Impossible de prédire si Roy obtiendra des succès immédiats à la barre de l'Avalanche. S'il obtiendra du succès, point.

Une chose est certaine: il prendra les moyens pour réussir. Tous les moyens. Roy sait que le job d'entraîneur-chef dépasse largement les quelques heures passées derrière le banc lors des matchs. Il sait qu'il faut être au bureau tôt le matin et souvent y être encore tard le soir. Qu'il faut se taper des nuits blanches et des migraines afin de trouver les façons de maximiser l'efficacité de son équipe quand elle gagne. La sortir du merdier dans lequel elle patine quand elle perd.
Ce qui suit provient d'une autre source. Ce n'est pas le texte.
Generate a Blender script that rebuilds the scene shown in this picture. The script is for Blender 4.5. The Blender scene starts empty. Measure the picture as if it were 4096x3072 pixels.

À Denver, les adjoints qui suivront Roy - attendez-vous à ce que son maître François Allaire hérite du poste d'entraîneur des gardiens - ne feront pas le travail à la place du coach. De fait, ils devront être vite sur le piton et ne pas compter les heures, s'ils veulent suivre le rythme du patron.
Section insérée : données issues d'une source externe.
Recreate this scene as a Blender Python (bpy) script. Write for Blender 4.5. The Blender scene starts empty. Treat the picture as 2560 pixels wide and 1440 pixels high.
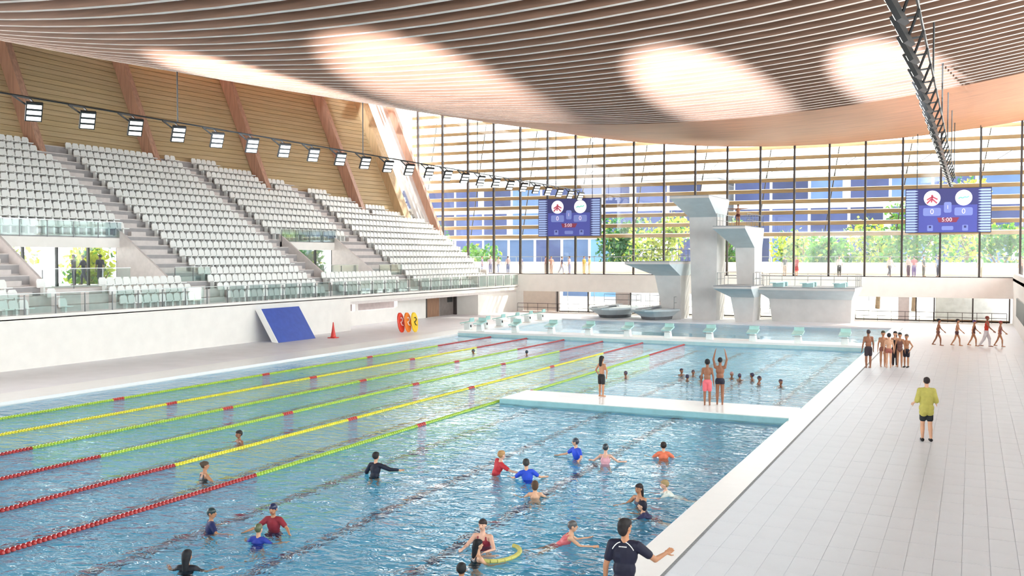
import bpy, math, random
from mathutils import Vector, Matrix
R = random.Random(7)
sc = bpy.context.scene
col = sc.collection
PI = math.pi

# ------------------------------------------------------------------ camera
cam = bpy.data.cameras.new('camera')
cam.sensor_width = 36.0
cam.lens = 36.0 * 2432 / 2560
cam.clip_end = 1000
camo = bpy.data.objects.new('camera', cam)
camo.location = (0, 0, 5.0)
camo.rotation_euler = (math.radians(90 - 1.84), 0, math.radians(25.3))
col.objects.link(camo)
sc.camera = camo
# ------------------------------------------------------------------ sky, sun, exposure
world = bpy.data.worlds.new('sky')
sc.world = world
world.use_nodes = True
_bg = world.node_tree.nodes['Background']
_bg.inputs[0].default_value = (0.98, 0.985, 1.0, 1)
_bg.inputs[1].default_value = 2.6
sun = bpy.data.lights.new('sun', 'SUN')
sun.energy = 4.5
sun.color = (1.0, 0.93, 0.80)
sun.angle = math.radians(2)
suno = bpy.data.objects.new('sun', sun)
suno.rotation_euler = Vector((0.42, 0.60, 0.68)).to_track_quat('Z', 'Y').to_euler()
suno.location = (40, 140, 80)
col.objects.link(suno)
sc.view_settings.view_transform = 'Standard'
sc.view_settings.look = 'None'
sc.view_settings.gamma = 1.0
sc.view_settings.use_curve_mapping = False
sc.view_settings.exposure = 1.84

# ------------------------------------------------------------------ materials
def lin(c):
    return tuple(((v / 255.0) / 12.92 if v <= 10 else (((v / 255.0) + 0.055) / 1.055) ** 2.4) for v in c)
MATS = {}
def mat(name, rgb, rough=0.5, var=0.06, scale=3.0, bump=0.0, spec=0.5, metal=0.0, stretch=None, emit=None, detail=4.0):
    """procedural principled material: base colour varied by noise"""
    if name in MATS: return MATS[name]
    m = bpy.data.materials.new(name); m.use_nodes = True
    nt = m.node_tree; b = nt.nodes['Principled BSDF']
    c = lin(rgb)
    b.inputs['Roughness'].default_value = rough
    b.inputs['Specular IOR Level'].default_value = spec
    b.inputs['Metallic'].default_value = metal
    tc = nt.nodes.new('ShaderNodeTexCoord')
    nz = nt.nodes.new('ShaderNodeTexNoise')
    nz.inputs['Scale'].default_value = scale; nz.inputs['Detail'].default_value = detail
    if stretch:
        mp = nt.nodes.new('ShaderNodeMapping'); mp.inputs['Scale'].default_value = stretch
        nt.links.new(tc.outputs['Object'], mp.inputs[0]); nt.links.new(mp.outputs[0], nz.inputs['Vector'])
    else:
        nt.links.new(tc.outputs['Object'], nz.inputs['Vector'])
    rp = nt.nodes.new('ShaderNodeValToRGB')
    lo = tuple(max(0, v * (1 - var * 2)) for v in c); hi = tuple(min(1, v * (1 + var * 2)) for v in c)
    rp.color_ramp.elements[0].position = 0.3; rp.color_ramp.elements[1].position = 0.7
    rp.color_ramp.elements[0].color = (*lo, 1); rp.color_ramp.elements[1].color = (*hi, 1)
    nt.links.new(nz.outputs['Fac'], rp.inputs[0])
    nt.links.new(rp.outputs[0], b.inputs['Base Color'])
    if bump:
        bp = nt.nodes.new('ShaderNodeBump'); bp.inputs['Strength'].default_value = bump
        bp.inputs['Distance'].default_value = 0.02
        nt.links.new(nz.outputs['Fac'], bp.inputs['Height']); nt.links.new(bp.outputs[0], b.inputs['Normal'])
    if emit:
        nt.links.new(rp.outputs[0], b.inputs['Emission Color']); b.inputs['Emission Strength'].default_value = emit
    MATS[name] = m
    return m
def glassmat(name, tint=(1, 1, 1), refl=0.10):
    if name in MATS: return MATS[name]
    m = bpy.data.materials.new(name); m.use_nodes = True
    nt = m.node_tree; nt.nodes.remove(nt.nodes['Principled BSDF'])
    out = nt.nodes['Material Output']
    tr = nt.nodes.new('ShaderNodeBsdfTransparent'); tr.inputs[0].default_value = (*tint, 1)
    gl = nt.nodes.new('ShaderNodeBsdfGlossy'); gl.inputs['Roughness'].default_value = 0.03
    lw = nt.nodes.new('ShaderNodeLayerWeight'); lw.inputs[0].default_value = 0.25
    mt = nt.nodes.new('ShaderNodeMath'); mt.operation = 'MULTIPLY_ADD'
    mt.inputs[1].default_value = 0.5; mt.inputs[2].default_value = refl * 0.4
    mx = nt.nodes.new('ShaderNodeMixShader')
    nt.links.new(lw.outputs['Fresnel'], mt.inputs[0]); nt.links.new(mt.outputs[0], mx.inputs[0])
    nt.links.new(tr.outputs[0], mx.inputs[1]); nt.links.new(gl.outputs[0], mx.inputs[2])
    nt.links.new(mx.outputs[0], out.inputs[0])
    MATS[name] = m
    return m
def watermat():
    m = bpy.data.materials.new('pool_water'); m.use_nodes = True
    nt = m.node_tree; nt.nodes.remove(nt.nodes['Principled BSDF'])
    out = nt.nodes['Material Output']
    g = nt.nodes.new('ShaderNodeBsdfGlass'); g.inputs['IOR'].default_value = 1.33
    g.inputs['Roughness'].default_value = 0.0; g.inputs['Color'].default_value = (0.97, 1.0, 1.0, 1)
    tc = nt.nodes.new('ShaderNodeTexCoord')
    mp = nt.nodes.new('ShaderNodeMapping'); mp.inputs['Scale'].default_value = (1.0, 1.5, 1)
    mp.inputs['Rotation'].default_value = (0, 0, 0.45)
    nt.links.new(tc.outputs['Object'], mp.inputs[0])
    n1 = nt.nodes.new('ShaderNodeTexNoise'); n1.inputs['Scale'].default_value = 2.2; n1.inputs['Detail'].default_value = 3
    n1.inputs['Roughness'].default_value = 0.55; n1.inputs['Distortion'].default_value = 0.5
    n2 = nt.nodes.new('ShaderNodeTexNoise'); n2.inputs['Scale'].default_value = 0.22; n2.inputs['Detail'].default_value = 2
    nt.links.new(mp.outputs[0], n1.inputs['Vector']); nt.links.new(mp.outputs[0], n2.inputs['Vector'])
    a = nt.nodes.new('ShaderNodeMath'); a.operation = 'MULTIPLY'
    nt.links.new(n1.outputs['Fac'], a.inputs[0]); nt.links.new(n2.outputs['Fac'], a.inputs[1])
    bp = nt.nodes.new('ShaderNodeBump'); bp.inputs['Strength'].default_value = 1.0; bp.inputs['Distance'].default_value = 0.17
    nt.links.new(a.outputs[0], bp.inputs['Height'])
    nt.links.new(bp.outputs[0], g.inputs['Normal']); nt.links.new(g.outputs[0], out.inputs[0])
    return m
def tilemat(name, rgb, grout, size, mortar=0.02):
    m = bpy.data.materials.new(name); m.use_nodes = True
    nt = m.node_tree; b = nt.nodes['Principled BSDF']; b.inputs['Roughness'].default_value = 0.35
    tc = nt.nodes.new('ShaderNodeTexCoord')
    br = nt.nodes.new('ShaderNodeTexBrick'); br.offset = 0.0
    br.inputs['Scale'].default_value = 1.0; br.inputs['Brick Width'].default_value = size; br.inputs['Row Height'].default_value = size
    br.inputs['Mortar Size'].default_value = size * mortar
    c = lin(rgb)
    br.inputs['Color1'].default_value = (*c, 1); br.inputs['Color2'].default_value = (*[min(1, v * 1.08) for v in c], 1)
    br.inputs['Mortar'].default_value = (*lin(grout), 1)
    nt.links.new(tc.outputs['Object'], br.inputs['Vector']); nt.links.new(br.outputs['Color'], b.inputs['Base Color'])
    MATS[name] = m
    return m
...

Un patron qui négociera aussi avec les directeurs généraux des 29 autres équipes lorsque viendra le temps de conclure une ou des transactions pour brasser sa formation.
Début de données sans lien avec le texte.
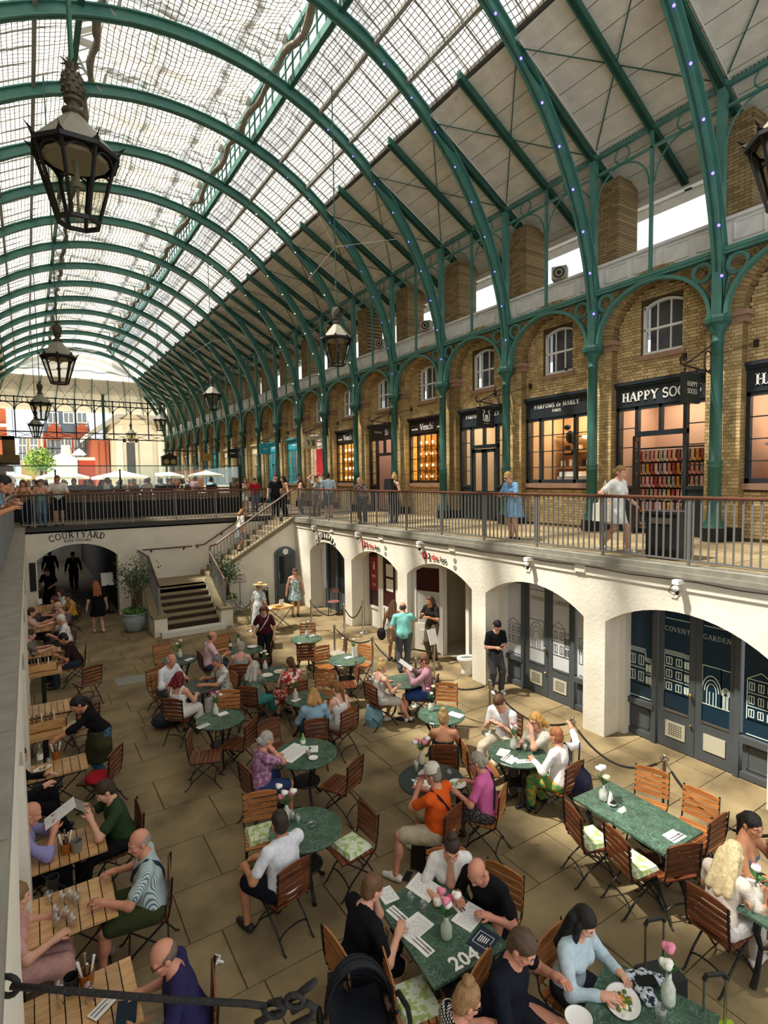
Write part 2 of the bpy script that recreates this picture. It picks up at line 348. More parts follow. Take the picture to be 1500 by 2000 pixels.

Confiant derrière le banc, impérial dans le vestiaire et dans son bureau en raison de sa réputation, invité à la table de la haute direction de l'équipe, Roy pourrait difficilement être mieux installé à son arrivée à la barre de l'Avalanche.

Après avoir gagné sur la place publique hier, il ne lui restera plus qu'à gagner sur la glace dans quelques mois. Quelques mois au cours desquels Roy ne chômera pas afin de renflouer une équipe qui a grandement besoin de l'être.

L'embauche de Sakic et celle de Roy sont deux coups d'éclat qui replacent l'Avalanche dans les faveurs populaires à Denver. D'autres devraient suivre. Sous quelle forme? Je ne sais pas. Mais est-il farfelu de croire que sous les conseils de Roy, l'Avalanche pourrait orchestrer une transaction importante et oser se passer du défenseur Seth Jones pour mettre la main sur Nathan MacKinnon et son coéquipier Jonathan Drouin?

Je sais, c'est énorme comme spéculation. Presque grossier. Mais avec Roy à la table de la haute direction d'une équipe prête à prendre tous les moyens pour retourner parmi les meilleures organisations de la LNH, on peut s'attendre à tout. Même si ça semble impossible.